* _GOAL_: Pull out all lines from the listing below in which the word "Write" appears.

* _ITEMS_:

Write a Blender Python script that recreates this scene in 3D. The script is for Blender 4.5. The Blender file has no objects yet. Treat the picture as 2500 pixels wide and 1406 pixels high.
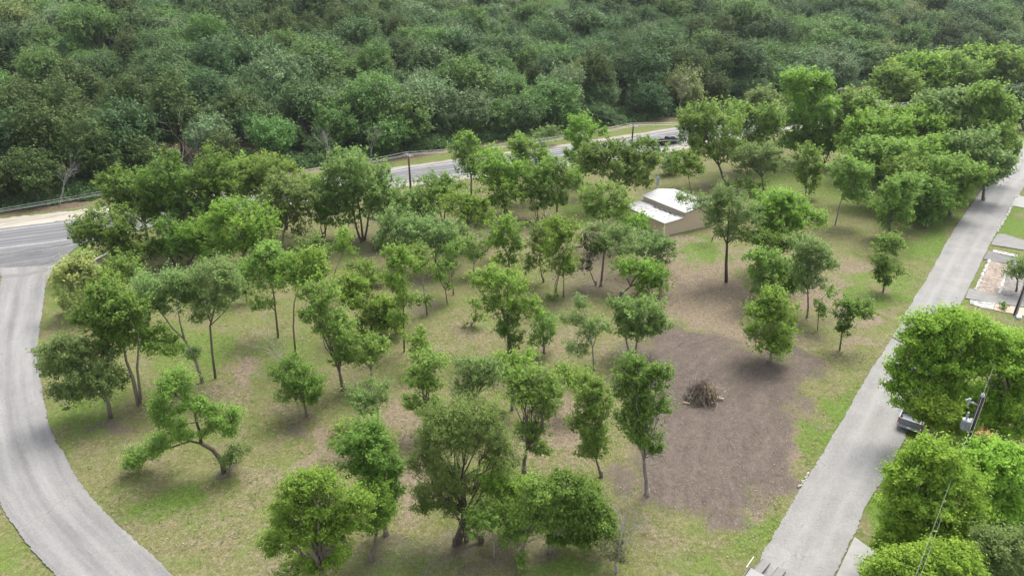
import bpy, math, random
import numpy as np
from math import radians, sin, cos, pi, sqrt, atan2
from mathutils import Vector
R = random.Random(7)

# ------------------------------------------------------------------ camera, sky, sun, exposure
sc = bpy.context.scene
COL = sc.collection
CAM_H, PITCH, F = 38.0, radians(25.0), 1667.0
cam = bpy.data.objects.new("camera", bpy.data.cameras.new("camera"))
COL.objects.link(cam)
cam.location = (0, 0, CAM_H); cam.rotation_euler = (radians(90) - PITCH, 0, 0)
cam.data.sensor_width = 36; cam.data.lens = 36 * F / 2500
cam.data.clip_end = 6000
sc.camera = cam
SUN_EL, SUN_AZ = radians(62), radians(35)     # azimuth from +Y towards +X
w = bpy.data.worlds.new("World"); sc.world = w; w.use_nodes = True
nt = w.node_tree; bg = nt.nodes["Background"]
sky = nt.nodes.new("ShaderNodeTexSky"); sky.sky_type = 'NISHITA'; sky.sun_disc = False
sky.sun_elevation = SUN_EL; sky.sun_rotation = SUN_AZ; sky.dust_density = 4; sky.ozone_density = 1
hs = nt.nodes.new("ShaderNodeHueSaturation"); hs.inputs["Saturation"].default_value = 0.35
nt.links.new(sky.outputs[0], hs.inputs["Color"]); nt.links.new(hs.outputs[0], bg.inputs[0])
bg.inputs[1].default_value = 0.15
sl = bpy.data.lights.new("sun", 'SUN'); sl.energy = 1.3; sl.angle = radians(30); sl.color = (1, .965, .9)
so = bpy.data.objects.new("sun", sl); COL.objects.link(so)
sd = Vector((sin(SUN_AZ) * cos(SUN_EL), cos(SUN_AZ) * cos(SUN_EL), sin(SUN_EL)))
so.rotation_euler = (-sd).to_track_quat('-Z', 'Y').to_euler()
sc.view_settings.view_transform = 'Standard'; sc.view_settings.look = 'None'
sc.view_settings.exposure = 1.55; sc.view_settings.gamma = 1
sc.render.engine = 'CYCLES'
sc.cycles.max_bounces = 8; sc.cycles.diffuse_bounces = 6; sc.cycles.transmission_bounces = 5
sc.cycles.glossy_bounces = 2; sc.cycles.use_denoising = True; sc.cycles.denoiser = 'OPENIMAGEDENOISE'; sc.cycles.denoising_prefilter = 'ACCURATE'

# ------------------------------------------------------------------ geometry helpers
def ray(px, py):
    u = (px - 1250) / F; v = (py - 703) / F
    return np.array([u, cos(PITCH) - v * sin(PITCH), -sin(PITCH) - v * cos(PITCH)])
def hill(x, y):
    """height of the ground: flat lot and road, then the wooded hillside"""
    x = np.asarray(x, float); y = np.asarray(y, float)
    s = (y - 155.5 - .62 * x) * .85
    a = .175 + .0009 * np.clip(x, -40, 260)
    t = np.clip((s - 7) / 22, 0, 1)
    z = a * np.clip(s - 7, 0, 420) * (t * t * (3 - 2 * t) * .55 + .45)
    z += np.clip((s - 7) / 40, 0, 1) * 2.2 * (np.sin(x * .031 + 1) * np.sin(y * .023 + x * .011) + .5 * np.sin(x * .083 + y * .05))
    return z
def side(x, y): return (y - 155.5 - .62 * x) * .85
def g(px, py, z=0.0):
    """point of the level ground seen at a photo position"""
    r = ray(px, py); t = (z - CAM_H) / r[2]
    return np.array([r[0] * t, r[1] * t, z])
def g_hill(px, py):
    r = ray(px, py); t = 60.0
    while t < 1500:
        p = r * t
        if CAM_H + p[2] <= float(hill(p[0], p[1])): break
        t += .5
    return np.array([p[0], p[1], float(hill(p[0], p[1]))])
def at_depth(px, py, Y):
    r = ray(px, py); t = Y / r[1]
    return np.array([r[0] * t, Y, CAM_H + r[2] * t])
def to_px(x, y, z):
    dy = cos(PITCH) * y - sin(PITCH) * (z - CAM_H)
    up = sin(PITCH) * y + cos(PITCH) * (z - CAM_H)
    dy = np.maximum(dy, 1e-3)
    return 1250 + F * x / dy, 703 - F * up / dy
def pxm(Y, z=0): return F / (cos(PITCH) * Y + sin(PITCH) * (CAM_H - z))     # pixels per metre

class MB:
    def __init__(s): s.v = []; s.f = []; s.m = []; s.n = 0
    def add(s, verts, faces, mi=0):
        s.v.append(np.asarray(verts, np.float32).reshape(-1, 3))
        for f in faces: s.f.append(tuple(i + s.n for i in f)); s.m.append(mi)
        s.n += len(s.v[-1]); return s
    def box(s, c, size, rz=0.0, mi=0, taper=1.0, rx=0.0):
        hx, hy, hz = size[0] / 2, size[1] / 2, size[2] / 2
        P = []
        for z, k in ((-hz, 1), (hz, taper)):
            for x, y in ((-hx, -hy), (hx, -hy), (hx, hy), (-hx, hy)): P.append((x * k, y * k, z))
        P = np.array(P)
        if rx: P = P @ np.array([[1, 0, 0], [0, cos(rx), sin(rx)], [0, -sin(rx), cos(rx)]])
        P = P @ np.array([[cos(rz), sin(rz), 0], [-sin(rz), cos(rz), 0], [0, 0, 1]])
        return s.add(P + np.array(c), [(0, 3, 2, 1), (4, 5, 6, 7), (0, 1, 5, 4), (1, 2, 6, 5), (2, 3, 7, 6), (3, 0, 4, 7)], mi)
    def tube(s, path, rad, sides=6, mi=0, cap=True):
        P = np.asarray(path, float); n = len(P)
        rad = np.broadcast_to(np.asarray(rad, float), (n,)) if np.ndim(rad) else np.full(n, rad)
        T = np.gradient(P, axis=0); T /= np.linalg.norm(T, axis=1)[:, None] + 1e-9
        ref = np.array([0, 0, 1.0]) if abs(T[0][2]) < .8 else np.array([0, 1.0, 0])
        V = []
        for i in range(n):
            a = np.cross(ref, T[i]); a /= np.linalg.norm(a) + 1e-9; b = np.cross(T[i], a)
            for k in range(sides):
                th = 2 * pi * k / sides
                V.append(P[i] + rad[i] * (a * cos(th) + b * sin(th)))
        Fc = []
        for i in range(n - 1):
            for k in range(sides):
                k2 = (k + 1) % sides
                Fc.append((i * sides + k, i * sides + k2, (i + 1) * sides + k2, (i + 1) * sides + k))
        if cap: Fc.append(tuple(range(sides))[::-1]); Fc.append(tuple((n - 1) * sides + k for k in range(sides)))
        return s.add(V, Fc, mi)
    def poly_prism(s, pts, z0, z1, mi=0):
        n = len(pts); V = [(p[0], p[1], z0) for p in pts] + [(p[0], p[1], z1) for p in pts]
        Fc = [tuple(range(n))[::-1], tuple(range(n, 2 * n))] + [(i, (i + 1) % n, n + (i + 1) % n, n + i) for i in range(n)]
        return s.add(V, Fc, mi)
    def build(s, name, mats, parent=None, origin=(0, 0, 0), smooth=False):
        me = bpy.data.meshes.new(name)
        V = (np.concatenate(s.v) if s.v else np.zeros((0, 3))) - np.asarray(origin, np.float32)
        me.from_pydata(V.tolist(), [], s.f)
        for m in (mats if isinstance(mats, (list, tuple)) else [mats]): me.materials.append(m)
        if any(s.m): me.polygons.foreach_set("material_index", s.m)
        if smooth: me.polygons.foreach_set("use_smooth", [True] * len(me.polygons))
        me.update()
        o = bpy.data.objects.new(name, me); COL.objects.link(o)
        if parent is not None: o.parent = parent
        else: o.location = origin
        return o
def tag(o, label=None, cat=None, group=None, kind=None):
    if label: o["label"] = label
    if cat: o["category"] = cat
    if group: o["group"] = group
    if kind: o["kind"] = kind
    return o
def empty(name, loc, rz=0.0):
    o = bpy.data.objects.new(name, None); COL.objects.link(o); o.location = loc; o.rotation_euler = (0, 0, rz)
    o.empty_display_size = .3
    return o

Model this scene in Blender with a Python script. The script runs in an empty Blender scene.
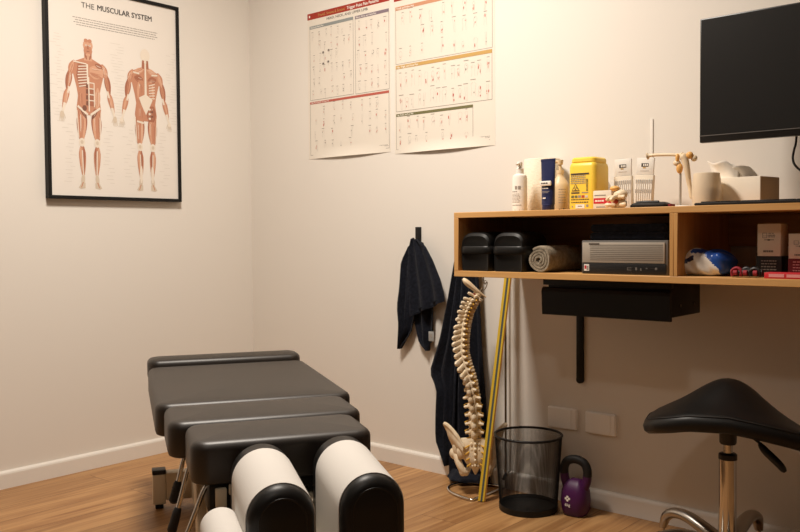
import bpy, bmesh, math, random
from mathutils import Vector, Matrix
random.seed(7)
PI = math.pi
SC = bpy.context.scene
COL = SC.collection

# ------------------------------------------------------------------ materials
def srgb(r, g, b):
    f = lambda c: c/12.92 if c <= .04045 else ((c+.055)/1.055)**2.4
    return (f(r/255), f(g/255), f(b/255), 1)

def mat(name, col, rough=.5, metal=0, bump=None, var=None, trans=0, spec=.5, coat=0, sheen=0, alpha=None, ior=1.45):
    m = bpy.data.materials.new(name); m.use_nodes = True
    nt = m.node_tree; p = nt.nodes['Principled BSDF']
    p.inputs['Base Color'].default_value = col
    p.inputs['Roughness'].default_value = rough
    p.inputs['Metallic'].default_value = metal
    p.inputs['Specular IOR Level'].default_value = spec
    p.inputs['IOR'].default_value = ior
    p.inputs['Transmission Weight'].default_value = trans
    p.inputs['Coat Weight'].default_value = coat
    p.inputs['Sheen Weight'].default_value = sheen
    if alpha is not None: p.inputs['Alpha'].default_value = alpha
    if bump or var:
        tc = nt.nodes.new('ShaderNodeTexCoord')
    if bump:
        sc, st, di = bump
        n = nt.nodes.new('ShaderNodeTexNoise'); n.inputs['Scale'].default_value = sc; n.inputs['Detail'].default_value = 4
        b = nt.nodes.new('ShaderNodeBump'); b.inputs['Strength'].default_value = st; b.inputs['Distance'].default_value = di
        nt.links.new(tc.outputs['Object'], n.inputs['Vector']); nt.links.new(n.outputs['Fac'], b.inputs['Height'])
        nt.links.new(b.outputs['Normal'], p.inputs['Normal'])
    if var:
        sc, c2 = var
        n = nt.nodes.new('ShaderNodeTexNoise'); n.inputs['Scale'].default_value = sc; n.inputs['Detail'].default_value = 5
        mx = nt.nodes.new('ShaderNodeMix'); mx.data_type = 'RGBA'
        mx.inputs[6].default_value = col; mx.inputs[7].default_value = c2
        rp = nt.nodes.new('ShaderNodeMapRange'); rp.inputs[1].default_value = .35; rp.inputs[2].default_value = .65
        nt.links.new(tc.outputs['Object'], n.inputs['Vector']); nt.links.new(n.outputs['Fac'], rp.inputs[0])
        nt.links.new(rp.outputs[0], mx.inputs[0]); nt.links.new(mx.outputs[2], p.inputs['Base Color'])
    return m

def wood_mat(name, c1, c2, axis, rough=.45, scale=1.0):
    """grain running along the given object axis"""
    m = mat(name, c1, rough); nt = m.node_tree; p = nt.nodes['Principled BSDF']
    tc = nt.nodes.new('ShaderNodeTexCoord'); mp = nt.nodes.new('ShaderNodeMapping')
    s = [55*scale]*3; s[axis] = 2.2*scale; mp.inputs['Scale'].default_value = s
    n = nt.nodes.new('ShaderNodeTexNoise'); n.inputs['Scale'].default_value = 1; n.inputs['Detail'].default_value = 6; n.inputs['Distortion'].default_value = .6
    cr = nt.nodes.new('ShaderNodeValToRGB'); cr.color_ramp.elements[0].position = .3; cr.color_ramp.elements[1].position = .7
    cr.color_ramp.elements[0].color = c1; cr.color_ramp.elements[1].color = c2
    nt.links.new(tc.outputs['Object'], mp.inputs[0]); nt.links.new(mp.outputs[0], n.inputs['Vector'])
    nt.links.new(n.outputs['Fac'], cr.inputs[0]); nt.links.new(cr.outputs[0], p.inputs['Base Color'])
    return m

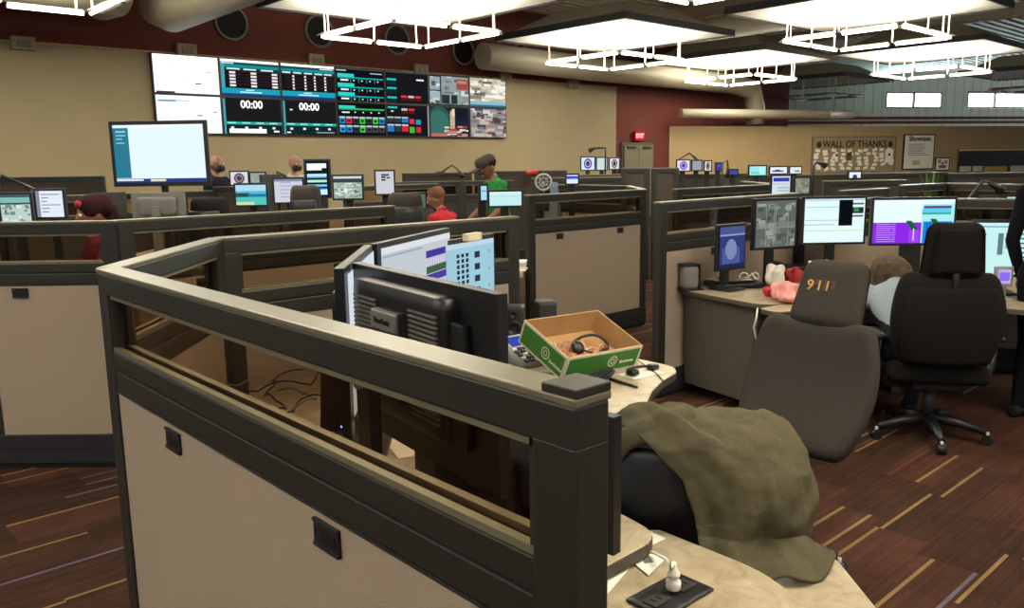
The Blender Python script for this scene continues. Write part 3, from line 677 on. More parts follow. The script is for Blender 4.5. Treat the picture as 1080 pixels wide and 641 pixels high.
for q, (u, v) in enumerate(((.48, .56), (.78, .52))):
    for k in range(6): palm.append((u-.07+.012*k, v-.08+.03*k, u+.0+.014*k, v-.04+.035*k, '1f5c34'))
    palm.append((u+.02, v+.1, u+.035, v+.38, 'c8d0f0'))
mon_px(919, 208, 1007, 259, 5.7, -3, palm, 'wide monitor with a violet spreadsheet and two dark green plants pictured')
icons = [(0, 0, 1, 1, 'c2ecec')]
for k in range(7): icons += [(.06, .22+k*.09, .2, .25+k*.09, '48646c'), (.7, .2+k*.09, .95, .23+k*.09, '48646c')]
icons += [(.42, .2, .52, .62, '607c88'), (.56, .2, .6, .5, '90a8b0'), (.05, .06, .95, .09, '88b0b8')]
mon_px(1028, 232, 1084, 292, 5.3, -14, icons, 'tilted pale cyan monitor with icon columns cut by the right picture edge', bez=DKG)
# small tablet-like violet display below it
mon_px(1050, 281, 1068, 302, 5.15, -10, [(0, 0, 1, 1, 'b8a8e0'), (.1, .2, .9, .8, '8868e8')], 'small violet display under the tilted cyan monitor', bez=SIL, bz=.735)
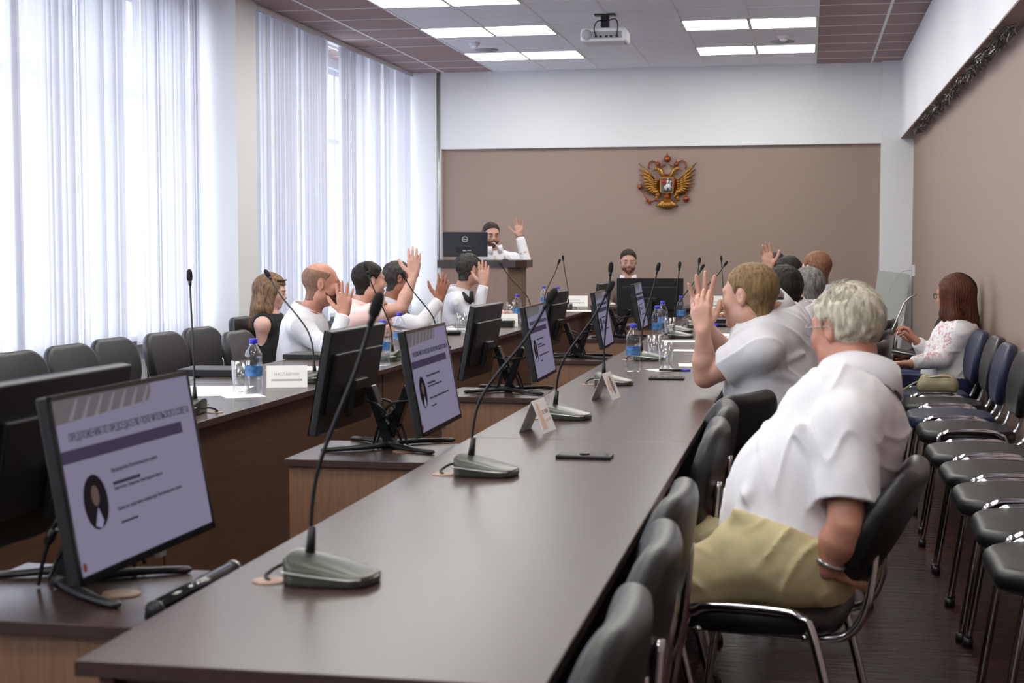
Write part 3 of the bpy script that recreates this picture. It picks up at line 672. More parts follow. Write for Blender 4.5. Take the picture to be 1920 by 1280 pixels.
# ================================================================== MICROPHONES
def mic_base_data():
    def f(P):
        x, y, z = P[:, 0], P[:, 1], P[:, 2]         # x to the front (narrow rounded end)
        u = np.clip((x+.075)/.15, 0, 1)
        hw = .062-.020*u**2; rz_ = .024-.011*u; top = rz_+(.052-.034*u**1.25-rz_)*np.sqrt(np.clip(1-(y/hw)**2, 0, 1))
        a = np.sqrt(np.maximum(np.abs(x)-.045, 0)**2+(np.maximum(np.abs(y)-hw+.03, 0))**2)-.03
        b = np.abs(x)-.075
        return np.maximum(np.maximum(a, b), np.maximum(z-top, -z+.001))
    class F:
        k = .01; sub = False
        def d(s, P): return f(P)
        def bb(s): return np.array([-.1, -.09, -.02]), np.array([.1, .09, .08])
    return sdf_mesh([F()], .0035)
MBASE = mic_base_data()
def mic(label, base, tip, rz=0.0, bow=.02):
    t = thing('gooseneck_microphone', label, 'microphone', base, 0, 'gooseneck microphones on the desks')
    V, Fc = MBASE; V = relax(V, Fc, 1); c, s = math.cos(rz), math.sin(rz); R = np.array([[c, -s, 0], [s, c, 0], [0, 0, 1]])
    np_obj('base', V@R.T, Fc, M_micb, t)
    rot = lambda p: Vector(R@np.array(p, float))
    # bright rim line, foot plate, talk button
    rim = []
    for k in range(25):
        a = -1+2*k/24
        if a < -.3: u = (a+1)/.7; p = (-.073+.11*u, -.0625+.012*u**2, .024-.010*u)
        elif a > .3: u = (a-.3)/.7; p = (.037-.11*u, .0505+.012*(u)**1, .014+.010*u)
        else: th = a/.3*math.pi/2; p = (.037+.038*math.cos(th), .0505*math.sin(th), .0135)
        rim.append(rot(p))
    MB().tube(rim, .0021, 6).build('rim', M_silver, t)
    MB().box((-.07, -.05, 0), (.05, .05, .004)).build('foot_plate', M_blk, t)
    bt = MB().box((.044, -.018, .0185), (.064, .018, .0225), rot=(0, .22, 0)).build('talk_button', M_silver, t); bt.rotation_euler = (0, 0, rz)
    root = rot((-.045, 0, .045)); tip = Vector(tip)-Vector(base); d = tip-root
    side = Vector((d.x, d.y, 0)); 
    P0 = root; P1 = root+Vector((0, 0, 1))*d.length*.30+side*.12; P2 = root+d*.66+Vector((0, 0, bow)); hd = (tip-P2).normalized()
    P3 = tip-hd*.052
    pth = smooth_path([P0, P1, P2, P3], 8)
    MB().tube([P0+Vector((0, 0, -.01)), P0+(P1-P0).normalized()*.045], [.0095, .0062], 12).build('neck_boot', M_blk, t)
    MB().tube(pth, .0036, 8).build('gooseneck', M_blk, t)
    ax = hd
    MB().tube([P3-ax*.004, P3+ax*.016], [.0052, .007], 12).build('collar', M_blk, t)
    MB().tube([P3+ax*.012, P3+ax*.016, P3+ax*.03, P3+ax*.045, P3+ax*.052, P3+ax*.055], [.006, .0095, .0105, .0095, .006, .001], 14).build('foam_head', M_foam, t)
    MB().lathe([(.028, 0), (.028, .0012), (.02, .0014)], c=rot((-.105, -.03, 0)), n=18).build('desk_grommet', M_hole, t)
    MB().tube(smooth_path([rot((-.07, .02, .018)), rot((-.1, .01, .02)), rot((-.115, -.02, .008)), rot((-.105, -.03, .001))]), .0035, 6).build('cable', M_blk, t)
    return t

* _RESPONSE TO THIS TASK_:
Write a Blender Python script that recreates this scene in 3D. The script is for Blender 4.5. The Blender file has no objects yet. Treat the picture as 2500 pixels wide and 1406 pixels high.
The Blender Python script for this scene continues. Write part 3, from line 677 on. More parts follow. The script is for Blender 4.5. Treat the picture as 1080 pixels wide and 641 pixels high.
Write part 3 of the bpy script that recreates this picture. It picks up at line 672. More parts follow. Write for Blender 4.5. Take the picture to be 1920 by 1280 pixels.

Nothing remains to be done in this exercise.